— WHAT THE EXERCISE ASKS —
Please quote the material exactly, every line of it.

— COLLECTED DATA —
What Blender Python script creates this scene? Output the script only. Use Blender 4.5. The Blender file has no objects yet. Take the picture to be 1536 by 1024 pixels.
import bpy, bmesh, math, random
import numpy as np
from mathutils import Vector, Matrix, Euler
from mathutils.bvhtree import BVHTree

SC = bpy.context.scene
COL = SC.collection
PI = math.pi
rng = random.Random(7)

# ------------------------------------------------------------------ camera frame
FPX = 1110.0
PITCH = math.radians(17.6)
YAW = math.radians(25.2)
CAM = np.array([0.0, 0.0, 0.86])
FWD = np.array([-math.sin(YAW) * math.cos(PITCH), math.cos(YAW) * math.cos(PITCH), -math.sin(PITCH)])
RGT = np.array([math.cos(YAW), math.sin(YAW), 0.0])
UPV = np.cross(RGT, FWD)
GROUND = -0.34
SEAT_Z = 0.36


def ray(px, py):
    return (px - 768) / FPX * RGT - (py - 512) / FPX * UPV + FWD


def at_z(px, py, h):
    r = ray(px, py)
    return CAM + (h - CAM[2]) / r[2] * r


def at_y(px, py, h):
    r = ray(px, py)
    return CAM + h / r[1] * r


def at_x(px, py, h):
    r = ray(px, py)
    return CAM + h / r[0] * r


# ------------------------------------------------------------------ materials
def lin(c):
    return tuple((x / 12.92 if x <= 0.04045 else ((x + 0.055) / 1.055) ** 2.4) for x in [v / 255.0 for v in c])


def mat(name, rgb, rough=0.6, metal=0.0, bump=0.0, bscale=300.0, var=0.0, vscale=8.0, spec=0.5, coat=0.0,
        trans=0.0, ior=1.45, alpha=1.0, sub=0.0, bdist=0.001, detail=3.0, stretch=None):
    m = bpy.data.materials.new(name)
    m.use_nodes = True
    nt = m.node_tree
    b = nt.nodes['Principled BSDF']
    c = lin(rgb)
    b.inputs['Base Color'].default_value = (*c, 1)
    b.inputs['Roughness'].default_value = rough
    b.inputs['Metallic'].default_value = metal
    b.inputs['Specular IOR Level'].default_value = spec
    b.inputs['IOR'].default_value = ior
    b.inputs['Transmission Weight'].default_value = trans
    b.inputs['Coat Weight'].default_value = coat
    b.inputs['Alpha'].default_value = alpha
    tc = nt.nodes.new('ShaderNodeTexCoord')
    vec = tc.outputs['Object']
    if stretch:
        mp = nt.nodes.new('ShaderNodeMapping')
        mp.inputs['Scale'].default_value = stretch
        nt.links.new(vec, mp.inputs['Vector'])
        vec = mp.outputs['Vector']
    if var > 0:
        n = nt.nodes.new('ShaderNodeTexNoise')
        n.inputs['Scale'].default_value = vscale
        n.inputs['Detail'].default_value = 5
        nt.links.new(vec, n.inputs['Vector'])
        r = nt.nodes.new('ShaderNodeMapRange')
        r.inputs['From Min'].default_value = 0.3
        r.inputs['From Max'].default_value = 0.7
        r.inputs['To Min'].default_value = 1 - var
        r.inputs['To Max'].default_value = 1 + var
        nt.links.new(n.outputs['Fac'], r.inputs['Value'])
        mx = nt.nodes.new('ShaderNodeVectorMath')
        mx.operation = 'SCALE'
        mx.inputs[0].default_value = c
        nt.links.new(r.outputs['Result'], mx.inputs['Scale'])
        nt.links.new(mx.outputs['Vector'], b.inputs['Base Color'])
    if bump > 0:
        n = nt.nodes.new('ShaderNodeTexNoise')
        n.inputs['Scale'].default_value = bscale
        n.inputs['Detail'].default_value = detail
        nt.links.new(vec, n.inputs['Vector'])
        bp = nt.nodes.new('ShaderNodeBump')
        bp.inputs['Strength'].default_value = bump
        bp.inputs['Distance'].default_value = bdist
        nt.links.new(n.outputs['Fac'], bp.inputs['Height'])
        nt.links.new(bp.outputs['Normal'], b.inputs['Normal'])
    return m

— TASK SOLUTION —
What Blender Python script creates this scene? Output the script only. Use Blender 4.5. The Blender file has no objects yet. Take the picture to be 1536 by 1024 pixels.
import bpy, bmesh, math, random
import numpy as np
from mathutils import Vector, Matrix, Euler
from mathutils.bvhtree import BVHTree

SC = bpy.context.scene
COL = SC.collection
PI = math.pi
rng = random.Random(7)

# ------------------------------------------------------------------ camera frame
FPX = 1110.0
PITCH = math.radians(17.6)
YAW = math.radians(25.2)
CAM = np.array([0.0, 0.0, 0.86])
FWD = np.array([-math.sin(YAW) * math.cos(PITCH), math.cos(YAW) * math.cos(PITCH), -math.sin(PITCH)])
RGT = np.array([math.cos(YAW), math.sin(YAW), 0.0])
UPV = np.cross(RGT, FWD)
GROUND = -0.34
SEAT_Z = 0.36


def ray(px, py):
    return (px - 768) / FPX * RGT - (py - 512) / FPX * UPV + FWD


def at_z(px, py, h):
    r = ray(px, py)
    return CAM + (h - CAM[2]) / r[2] * r


def at_y(px, py, h):
    r = ray(px, py)
    return CAM + h / r[1] * r


def at_x(px, py, h):
    r = ray(px, py)
    return CAM + h / r[0] * r


# ------------------------------------------------------------------ materials
def lin(c):
    return tuple((x / 12.92 if x <= 0.04045 else ((x + 0.055) / 1.055) ** 2.4) for x in [v / 255.0 for v in c])


def mat(name, rgb, rough=0.6, metal=0.0, bump=0.0, bscale=300.0, var=0.0, vscale=8.0, spec=0.5, coat=0.0,
        trans=0.0, ior=1.45, alpha=1.0, sub=0.0, bdist=0.001, detail=3.0, stretch=None):
    m = bpy.data.materials.new(name)
    m.use_nodes = True
    nt = m.node_tree
    b = nt.nodes['Principled BSDF']
    c = lin(rgb)
    b.inputs['Base Color'].default_value = (*c, 1)
    b.inputs['Roughness'].default_value = rough
    b.inputs['Metallic'].default_value = metal
    b.inputs['Specular IOR Level'].default_value = spec
    b.inputs['IOR'].default_value = ior
    b.inputs['Transmission Weight'].default_value = trans
    b.inputs['Coat Weight'].default_value = coat
    b.inputs['Alpha'].default_value = alpha
    tc = nt.nodes.new('ShaderNodeTexCoord')
    vec = tc.outputs['Object']
    if stretch:
        mp = nt.nodes.new('ShaderNodeMapping')
        mp.inputs['Scale'].default_value = stretch
        nt.links.new(vec, mp.inputs['Vector'])
        vec = mp.outputs['Vector']
    if var > 0:
        n = nt.nodes.new('ShaderNodeTexNoise')
        n.inputs['Scale'].default_value = vscale
        n.inputs['Detail'].default_value = 5
        nt.links.new(vec, n.inputs['Vector'])
        r = nt.nodes.new('ShaderNodeMapRange')
        r.inputs['From Min'].default_value = 0.3
        r.inputs['From Max'].default_value = 0.7
        r.inputs['To Min'].default_value = 1 - var
        r.inputs['To Max'].default_value = 1 + var
        nt.links.new(n.outputs['Fac'], r.inputs['Value'])
        mx = nt.nodes.new('ShaderNodeVectorMath')
        mx.operation = 'SCALE'
        mx.inputs[0].default_value = c
        nt.links.new(r.outputs['Result'], mx.inputs['Scale'])
        nt.links.new(mx.outputs['Vector'], b.inputs['Base Color'])
    if bump > 0:
        n = nt.nodes.new('ShaderNodeTexNoise')
        n.inputs['Scale'].default_value = bscale
        n.inputs['Detail'].default_value = detail
        nt.links.new(vec, n.inputs['Vector'])
        bp = nt.nodes.new('ShaderNodeBump')
        bp.inputs['Strength'].default_value = bump
        bp.inputs['Distance'].default_value = bdist
        nt.links.new(n.outputs['Fac'], bp.inputs['Height'])
        nt.links.new(bp.outputs['Normal'], b.inputs['Normal'])
    return m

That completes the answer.